Yatsuko Tan'ami and Ken Uehara in Wife |
Toichi Nakagawa: Ken Uehara
Fusako Sawara: Yatsuko Tan'ami
Tadashi Tanimura: Rentaro Mikuni
Yoshimi Niemura: Michiyo Aratama
Setsuko Sakarai: Sanae Takasugi
Eiko Matsuyama: Chieko Nakakita
Hirohiso Matsuyama: Hajime Izu
Taeko Niemura: Yoshiko Tsubouchi
Director: Mikio Naruse
Screenplay: Toshiro Ide
Based on a novel by Fumiko Hayashi
Cinematography: Masao Tamai
Production design: Satoru Chuko
Music: Ichiro Saito
I was well into Mikio Naruse's Wife when I had a sudden feeling of déjà vu: I felt like I had seen this film before. It struck me when Nakagawa goes to a cafe with Sawara, a typist who works in his office, and she identifies the music playing in the background as a violin concerto by Édouard Lalo. I thought I had seen the cafe setting before: It's distinctively divided into two levels, with some ornamental ironwork separating the upper from the lower level where Nakagawa and Sawara are sitting. Later in the film, when Tanimura, the painter and art student who rents a room from the Nakagawas, appears, and still later when Nakagawa's wife, Mihoko, rents another room to a young woman who's the mistress of an older man, I knew I'd seen Wife before. At my age, any memory lapse like this can be disturbing, but I also thought it told me something about the kind of film Wife is.

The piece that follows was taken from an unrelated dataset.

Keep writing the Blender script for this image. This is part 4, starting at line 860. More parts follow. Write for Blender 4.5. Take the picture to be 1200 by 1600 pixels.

For the main story of the film, about the stagnant marriage of Toichi and Mihoko Nakagawa, is so low-key that it's hard to latch onto anything specific about it. We've seen troubled marriages and illicit affairs before, but the Nakagawas hold their emotions in such tight check that they never explode into memorable scenes. The parts of Wife that the memory holds onto are the unique ones -- a classical melody, a distinctive set (as contrasted with the Nakagawas' typically boxlike home), or colorful characters. Even the title, Wife, has a generic quality to it -- like some of Yasujiro Ozu's titles, it doesn't give the mind much to hold onto. This is not meant to be a knock on Naruse's film, however. The pain experienced by Mihoko when she learns of her husband's affair, and that felt by Toichi and Sawara when they're forced to part, is very real and quite delicately observed. And there's something particularly devastating about the lack of resolution at the film's end, when, having achieved a kind of stalemate, the Nakagawas return to routine. He goes off to work and she stays home, both condemned to trying to work things out. In a way, I'm glad I had forgotten that I'd seen Wife before: It gave me a chance to rediscover a work whose subtlety and finesse outweigh its lack of flashy memory hooks.